By Adam Silvernail

Student Reporter

On Wednesday, Oct. 15, all the juniors at Ellicottville Central School took the Preliminary Scholastic Aptitude Test, or the PSAT. The PSAT is a standardized test taken by every junior in the country that wishes to take it, though the timing is not always the same.

Within it, there is a reading section, an English language section, a math section without a calculator and a math section with a calculator. In the reading section, there are 47 questions and reading sections to go along with them, as well as 60 minutes to finish the section. The English section has 44 questions and 35 minutes to finish it.

The math without a calculator section has 17 questions and 25 minutes it finish. The math with a calculator section has 31 questions and 45 minutes to finish. There are also two five-minute breaks between the sections.

Those who do well enough at the PSAT become National Merit Scholars and are eligible for certain scholarships.

Before they took the PSAT, I asked several juniors if they were nervous about taking it.

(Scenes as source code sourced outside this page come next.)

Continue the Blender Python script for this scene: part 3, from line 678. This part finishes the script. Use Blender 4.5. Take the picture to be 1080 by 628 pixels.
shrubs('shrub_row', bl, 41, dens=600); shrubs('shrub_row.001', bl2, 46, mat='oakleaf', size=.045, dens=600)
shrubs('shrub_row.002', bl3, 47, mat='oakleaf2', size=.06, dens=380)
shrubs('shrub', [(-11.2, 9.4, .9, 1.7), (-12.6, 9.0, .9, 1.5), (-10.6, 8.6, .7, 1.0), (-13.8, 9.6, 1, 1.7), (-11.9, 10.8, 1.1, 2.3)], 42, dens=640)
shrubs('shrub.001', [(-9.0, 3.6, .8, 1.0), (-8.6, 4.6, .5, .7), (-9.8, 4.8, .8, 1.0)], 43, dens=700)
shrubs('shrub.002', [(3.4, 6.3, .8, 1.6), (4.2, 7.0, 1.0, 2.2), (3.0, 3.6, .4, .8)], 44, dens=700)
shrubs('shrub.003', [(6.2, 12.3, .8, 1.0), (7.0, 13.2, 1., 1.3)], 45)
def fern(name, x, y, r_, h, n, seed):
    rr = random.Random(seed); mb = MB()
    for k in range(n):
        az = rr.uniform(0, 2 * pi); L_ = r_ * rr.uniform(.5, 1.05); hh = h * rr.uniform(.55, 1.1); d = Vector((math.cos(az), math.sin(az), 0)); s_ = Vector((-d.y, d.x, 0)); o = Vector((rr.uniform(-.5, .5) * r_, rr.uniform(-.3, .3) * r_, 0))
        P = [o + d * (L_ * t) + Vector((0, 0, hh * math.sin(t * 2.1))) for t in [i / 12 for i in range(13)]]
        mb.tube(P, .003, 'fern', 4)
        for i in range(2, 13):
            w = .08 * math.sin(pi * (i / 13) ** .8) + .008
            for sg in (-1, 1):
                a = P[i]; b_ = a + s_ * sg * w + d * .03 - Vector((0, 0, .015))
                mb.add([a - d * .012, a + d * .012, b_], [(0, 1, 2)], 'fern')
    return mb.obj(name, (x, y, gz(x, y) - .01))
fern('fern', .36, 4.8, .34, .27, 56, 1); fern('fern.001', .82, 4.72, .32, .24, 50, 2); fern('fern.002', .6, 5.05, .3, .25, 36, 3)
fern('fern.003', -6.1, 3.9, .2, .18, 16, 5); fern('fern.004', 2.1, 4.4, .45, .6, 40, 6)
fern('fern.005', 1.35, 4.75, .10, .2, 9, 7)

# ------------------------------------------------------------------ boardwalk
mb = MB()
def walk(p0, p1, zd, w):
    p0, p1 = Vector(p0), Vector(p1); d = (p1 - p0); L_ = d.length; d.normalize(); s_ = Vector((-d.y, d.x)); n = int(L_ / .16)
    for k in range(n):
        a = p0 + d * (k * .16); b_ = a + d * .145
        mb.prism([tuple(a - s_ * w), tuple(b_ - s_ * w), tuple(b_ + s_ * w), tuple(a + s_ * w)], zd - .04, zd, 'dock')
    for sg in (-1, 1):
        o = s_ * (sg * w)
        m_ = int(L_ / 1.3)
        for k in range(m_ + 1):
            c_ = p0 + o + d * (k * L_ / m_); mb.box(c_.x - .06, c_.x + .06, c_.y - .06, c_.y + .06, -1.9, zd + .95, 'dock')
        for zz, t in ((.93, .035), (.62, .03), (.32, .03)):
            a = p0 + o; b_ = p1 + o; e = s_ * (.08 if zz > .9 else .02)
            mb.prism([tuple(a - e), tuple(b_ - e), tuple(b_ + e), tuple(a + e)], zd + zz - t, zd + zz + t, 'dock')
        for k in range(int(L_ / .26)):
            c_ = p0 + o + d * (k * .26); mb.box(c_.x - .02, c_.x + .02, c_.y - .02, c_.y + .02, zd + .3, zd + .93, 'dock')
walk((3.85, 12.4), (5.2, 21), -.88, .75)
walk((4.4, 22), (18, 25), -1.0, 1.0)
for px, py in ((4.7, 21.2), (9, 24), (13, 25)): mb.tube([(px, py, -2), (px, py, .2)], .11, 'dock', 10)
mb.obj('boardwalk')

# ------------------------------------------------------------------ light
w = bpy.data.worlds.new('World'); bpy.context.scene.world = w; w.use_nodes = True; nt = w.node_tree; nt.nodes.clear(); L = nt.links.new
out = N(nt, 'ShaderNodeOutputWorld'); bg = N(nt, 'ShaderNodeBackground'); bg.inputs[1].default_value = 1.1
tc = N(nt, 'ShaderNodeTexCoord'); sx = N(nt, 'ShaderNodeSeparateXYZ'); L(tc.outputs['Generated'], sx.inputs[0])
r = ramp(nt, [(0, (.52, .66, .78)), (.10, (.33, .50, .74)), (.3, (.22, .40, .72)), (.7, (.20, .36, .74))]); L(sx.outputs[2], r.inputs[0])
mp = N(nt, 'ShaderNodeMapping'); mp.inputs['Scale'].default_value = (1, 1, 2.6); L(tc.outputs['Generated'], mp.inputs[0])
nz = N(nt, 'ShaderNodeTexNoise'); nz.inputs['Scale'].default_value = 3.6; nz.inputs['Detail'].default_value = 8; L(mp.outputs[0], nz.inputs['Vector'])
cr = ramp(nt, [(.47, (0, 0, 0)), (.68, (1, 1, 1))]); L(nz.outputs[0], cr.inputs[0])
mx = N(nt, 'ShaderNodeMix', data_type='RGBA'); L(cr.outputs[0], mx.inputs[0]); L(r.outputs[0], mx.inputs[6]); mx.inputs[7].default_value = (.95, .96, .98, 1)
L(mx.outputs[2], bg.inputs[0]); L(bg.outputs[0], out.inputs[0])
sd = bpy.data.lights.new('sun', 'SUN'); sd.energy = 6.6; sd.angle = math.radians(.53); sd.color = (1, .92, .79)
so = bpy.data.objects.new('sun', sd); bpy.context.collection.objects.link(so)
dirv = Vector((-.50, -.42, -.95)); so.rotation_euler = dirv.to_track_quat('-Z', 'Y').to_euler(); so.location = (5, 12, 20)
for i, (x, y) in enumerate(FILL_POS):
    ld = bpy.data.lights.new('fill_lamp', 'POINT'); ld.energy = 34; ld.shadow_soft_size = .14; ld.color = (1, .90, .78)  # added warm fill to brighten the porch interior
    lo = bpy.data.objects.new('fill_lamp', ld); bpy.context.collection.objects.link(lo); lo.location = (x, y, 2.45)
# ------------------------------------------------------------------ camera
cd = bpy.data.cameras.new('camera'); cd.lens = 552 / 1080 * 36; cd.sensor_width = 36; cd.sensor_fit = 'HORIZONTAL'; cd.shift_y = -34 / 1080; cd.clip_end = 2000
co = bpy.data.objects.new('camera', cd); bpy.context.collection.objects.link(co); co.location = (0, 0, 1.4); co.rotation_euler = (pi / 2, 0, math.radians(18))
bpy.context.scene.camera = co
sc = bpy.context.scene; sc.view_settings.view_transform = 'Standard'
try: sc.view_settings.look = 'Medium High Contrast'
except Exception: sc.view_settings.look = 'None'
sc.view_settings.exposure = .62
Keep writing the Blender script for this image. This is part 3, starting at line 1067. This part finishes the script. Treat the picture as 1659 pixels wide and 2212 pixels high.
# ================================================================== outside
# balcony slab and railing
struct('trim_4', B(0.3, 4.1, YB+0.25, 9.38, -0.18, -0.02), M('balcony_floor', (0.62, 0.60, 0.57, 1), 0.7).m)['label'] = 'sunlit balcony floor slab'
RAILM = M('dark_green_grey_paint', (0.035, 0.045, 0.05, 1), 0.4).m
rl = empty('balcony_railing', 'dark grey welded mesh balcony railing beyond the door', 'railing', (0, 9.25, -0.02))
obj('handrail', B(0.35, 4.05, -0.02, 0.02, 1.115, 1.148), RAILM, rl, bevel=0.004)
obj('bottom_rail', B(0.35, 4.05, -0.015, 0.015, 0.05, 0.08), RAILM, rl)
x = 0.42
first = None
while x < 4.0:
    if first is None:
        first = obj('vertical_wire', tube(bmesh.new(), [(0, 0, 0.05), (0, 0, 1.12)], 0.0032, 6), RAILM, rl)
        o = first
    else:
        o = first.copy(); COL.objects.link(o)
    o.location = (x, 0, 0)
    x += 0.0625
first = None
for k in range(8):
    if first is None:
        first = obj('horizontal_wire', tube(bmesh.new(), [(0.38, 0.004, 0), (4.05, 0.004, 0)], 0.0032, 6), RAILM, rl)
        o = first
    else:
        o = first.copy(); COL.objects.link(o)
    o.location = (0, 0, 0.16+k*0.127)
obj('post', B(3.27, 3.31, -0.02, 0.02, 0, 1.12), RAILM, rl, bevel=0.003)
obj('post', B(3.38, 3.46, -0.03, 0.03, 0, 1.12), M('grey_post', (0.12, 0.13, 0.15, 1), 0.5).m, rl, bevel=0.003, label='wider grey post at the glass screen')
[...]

Ryan DeKay responded, “No it’s…it’s just something that will gauge me in the future.” Which isn’t strictly true, as there is money on the line. But, if it helps calm his nerves, more power to him.

Caleb Jennings replied, “I probably should be but I’m not.” I’m not sure if he’s actually not worried about it or if it’s just bravado. I suppose we’ll see.

Jalee Evans said simply, “No.” Everybody seems rather confident in their abilities.

Taking it a step further, Noah Steinbroner said, “The PSAT doesn’t matter.” Rather bold of him, in my opinion. Will this flippant attitude result in a worse grade than he could have achieved? We’ll never know, but it’s an interesting question. 

Students are forbidden to talk about any test material on the PSAT, though obviously some still do. In fact, if you’ve looked on the Internet recently, you will find a plethora of PSAT memes. I will certainly not be discussing anything on the PSAT in this article, though, I don’t think opinions fall under that category.

On Thursday, the day after the PSAT, I went back to each of the interviewees and asked them how they felt about how they did.

Ryan Dekay answered, “It was interesting.” Interesting: the polite way of not actually answering a question. So, I’m not actually sure what he thought about it.

Caleb’s answer was a bit more specific. “The English was very hard.” It seems he should have studied his semi-colons and verb agreements a bit more than he did.

Jalee’s response was on the other end of that spectrum: “It was easier than I expected. I felt very prepared.” Good for her. At least somebody thought they did good. I’m sure others also feel that way, but I didn’t ask them.

Noah replied, “I don’t care about the PSAT.” At least he’s consistent, I suppose.

Everybody that took the PSAT this year can expect their scores to be available sometime in December. Until then, all you can do is hope you did well and don’t worry about it. The SAT is the test that really matters.